§ **Exercise prompt**
Check every line below for the word "room" and give only the number of lines where it appears.

§ **Supplied material**

-- start --

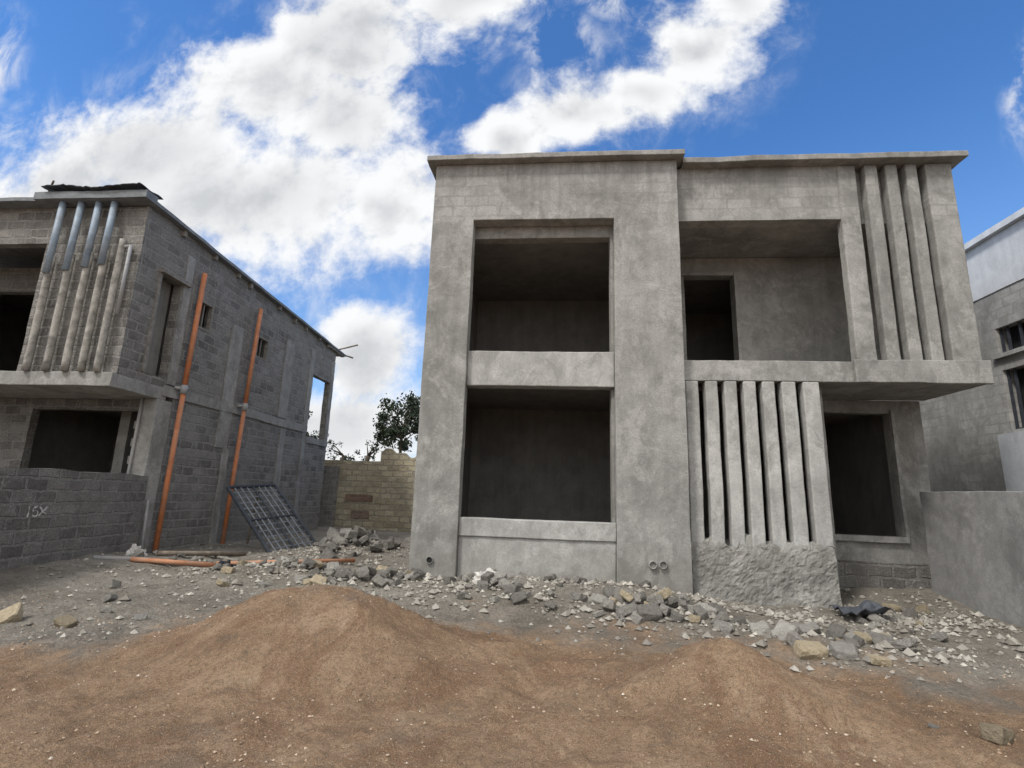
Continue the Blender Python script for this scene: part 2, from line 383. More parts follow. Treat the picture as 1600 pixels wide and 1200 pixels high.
obj("fin_screen",b,M['plaster'],H,.009,bev=.02,label="vertical rendered concrete fins of the upper balcony screen")
b=MB(); b.box(2.022,6.72,8.6,10.1,1.97,2.31,.13); b.box(4.7,6.74,8.53,8.598,1.96,2.33,.07)
obj("balcony_slab",b,M['plaster'],H,.014,bev=.012)
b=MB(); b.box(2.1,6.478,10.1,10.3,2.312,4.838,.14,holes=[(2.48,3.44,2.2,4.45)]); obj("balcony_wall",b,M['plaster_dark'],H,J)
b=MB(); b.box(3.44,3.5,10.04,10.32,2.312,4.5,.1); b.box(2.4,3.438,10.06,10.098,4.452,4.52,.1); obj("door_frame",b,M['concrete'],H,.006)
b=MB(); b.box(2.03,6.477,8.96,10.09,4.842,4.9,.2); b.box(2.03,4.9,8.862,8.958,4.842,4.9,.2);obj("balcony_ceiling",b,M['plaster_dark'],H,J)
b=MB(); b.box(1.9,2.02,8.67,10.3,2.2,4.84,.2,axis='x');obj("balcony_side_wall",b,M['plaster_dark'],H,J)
b=MB()
for a0,a1 in [(2.07,2.28),(2.385,2.585),(2.685,2.885),(2.985,3.185),(3.285,3.485),(3.59,3.81),(3.915,4.165)]:
    b.box(a0,a1,8.6,8.80,-.9,1.968,.10)
obj("fin_screen",b,M['plaster_pale'],H,.008,bev=.022,label="lower screen of seven pale vertical concrete fins")
b=MB(); b.box(2.06,4.16,8.56,8.86,-1.8,-.55,.033)
def roughfn(v):
    n=mn.fractal(v*3.6,.7,2.1,4); n2=mn.noise(v*17)*.5+mn.noise(v*31)*.35
    f=ss(-.50,-.75,v.z)
    o=Vector((v.x,v.y-(n*.022*f)-n2*.028*f+.07*ss(-.85,-.5,v.z)*(.6+n) -.05*ss(-1.1,-1.5,v.z),v.z))
    if v.z>-.62: o.z+=n*.13+n2*.03
    return o
obj("plinth",b,M['rough'],H,.012,fn=roughfn,label="rough cast concrete footing under the lower fins")
b=MB(); b.box(4.22,6.448,10.1,10.3,-2,1.968,.14,holes=[(4.4,6.06,-.46,1.73)]); b.box(4.2,4.32,8.87,10.098,-2,1.968,.2,axis='x')
obj("ground_floor_wall",b,M['plaster_dark'],H,J)
b=MB(); b.box(4.35,6.12,10.03,10.098,-.56,-.46,.12); b.box(6.062,6.12,10.03,10.098,-.458,1.78,.12); obj("window_surround",b,M['plaster'],H,.008)
b=MB(); b.box(4.35,6.4,10.0,10.095,-2,-.9,.12); obj("footing",b,M['block_low'],H,.012)
def room(x0,x1,y0,y1,z0,z1,par,mat):
    b=MB(); t=.08
    b.box(x0,x1,y1,y1+t,z0,z1,.3); b.box(x0-t,x0,y0,y1+t,z0,z1,.3,axis='x'); b.box(x1,x1+t,y0,y1+t,z0,z1,.3,axis='x')
    b.box(x0-t,x1+t,y0,y1+t,z1,z1+t,.3); b.box(x0-t,x1+t,y0,y1+t,z0-t,z0,.3)
    obj("room",b,mat,par,.008)
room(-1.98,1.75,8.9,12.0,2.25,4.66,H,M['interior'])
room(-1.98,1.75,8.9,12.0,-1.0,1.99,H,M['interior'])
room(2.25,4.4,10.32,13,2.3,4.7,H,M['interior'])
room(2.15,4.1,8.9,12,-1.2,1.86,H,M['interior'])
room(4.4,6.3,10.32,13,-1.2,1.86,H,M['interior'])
for (x,z) in ((1.44,-.92),(1.59,-.915)):
    b=MB(); b.tube((x,8.35,z),(x,8.5,z),.06,.047); o=obj("pipe_stub",b,M['concrete'],H,smooth=True)
    b=MB(); b.cyl((x,8.376,z),(x,8.380,z),.047); obj("pipe_hole",b,M['interior'],H)  # dark disc closes the stub, its colour stands in for inner shade
b=MB(); b.tube((-1.95,8.36,-.99),(-1.95,8.5,-.99),.055,.045); obj("pipe_stub",b,M['concrete'],H,smooth=True)
b=MB(); b.cyl((-1.95,8.376,-.99),(-1.95,8.380,-.99),.045); obj("pipe_hole",b,M['hole'],H)  # near-black disc painted as the shade inside this stub

# ------------------------------------------------------------------ LEFT HOUSE
G=empty("block_house",(-11,14,-1.45),"unfinished two-storey house of bare grey concrete blocks with timber roof edge","house")
def slope(v):
    k=max(0,min(1,(v.z-4.7)/1.1)); return Vector((v.x,v.y,v.z-.049*max(0,v.y-9.2)*k))
b=MB()
b.box(-8.8,-8.6,9.4,19.0,1.75,5.75,.2,axis='x',holes=[(9.2,10.9,1.5,2.12),(9.95,10.58,2.3,4.5),(11.2,11.75,3.72,4.42),(13.75,14.35,3.67,4.32),(17.3,18.72,1.82,4.0)])
b.box(-8.8,-8.6,10.9,19.0,-2,1.748,.2,axis='x')
b.box(-16,-8.802,17.0,17.2,2.09,5.7,.3); b.box(-16,-8.802,18.8,19.0,-2,1.74,.4)
obj("wall",b,M['block'],G,.018,fn=slope,label="grey block side wall streaked with mortar")
b=MB(); b.box(-10.75,-8.6,9.3,9.398,2.13,5.72,.15); b.box(-16,-10.752,9.35,9.55,4.93,5.75,.2); obj("front_wall",b,M['block'],G,.012)
b=MB(); b.box(-8.92,-8.88,9.9,10.6,2.25,4.55,.15,axis='x'); obj("opening_shade_panel",b,M['interior'],G,.006,label="dark panel standing in for deep shade in the tall window opening")  # panel behind the opening, its dark colour stands in for shade
b=MB(); b.box(-8.62,-8.48,9.85,10.75,4.5,4.58,.1,axis='x'); b.box(-8.6,-8.57,9.87,9.95,2.3,4.5,.1,axis='x'); obj("lintel",b,M['woodgrey'],G,.01)
for y0,y1,z0,z1 in ((11.2,11.75,3.72,4.42),(13.75,14.35,3.67,4.32)):
    b=MB(); t=.05
    b.box(-8.7,-8.59,y0,y0+t,z0,z1,.1,axis='x'); b.box(-8.7,-8.59,y1-t,y1,z0,z1,.1,axis='x')
    b.box(-8.7,-8.59,y0+t,y1-t,z0,z0+t,.1,axis='x'); b.box(-8.7,-8.59,y0+t,y1-t,z1-t,z1,.1,axis='x')
    b.box(-8.68,-8.65,(y0+y1)/2-.015,(y0+y1)/2+.015,z0+t,z1-t,.3,axis='x')
    obj("window",b,M['woodgrey'],G,.004)
b=MB()
for y0,y1,z0,z1 in ((12.55,13.05,1.0,4.25),(15.3,15.85,2.2,4.7),(10.62,10.85,2.2,5.3),(17.0,17.28,-1.6,5.0),(18.74,18.98,1.8,5.0),(12.9,13.15,-1.6,1.0),(15.6,15.9,-1.6,1.9)):
    b.box(-8.6,-8.575,y0,y1,z0,z1,.1,axis='x')
b.box(-8.62,-8.56,10.55,17.28,1.93,2.16,.12,axis='x'); b.box(-8.7,-8.56,17.3,18.98,1.6,1.8,.12,axis='x')
obj("column",b,M['concrete'],G,.022,fn=slope,label="lighter cast concrete columns and floor band")
b=MB(); b.box(-9.0,-8.6,10.45,10.898,-2,1.84,.12); obj("corner_pillar",b,M['concrete'],G,.016,bev=.012)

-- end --

§ **Answer for this exercise**
7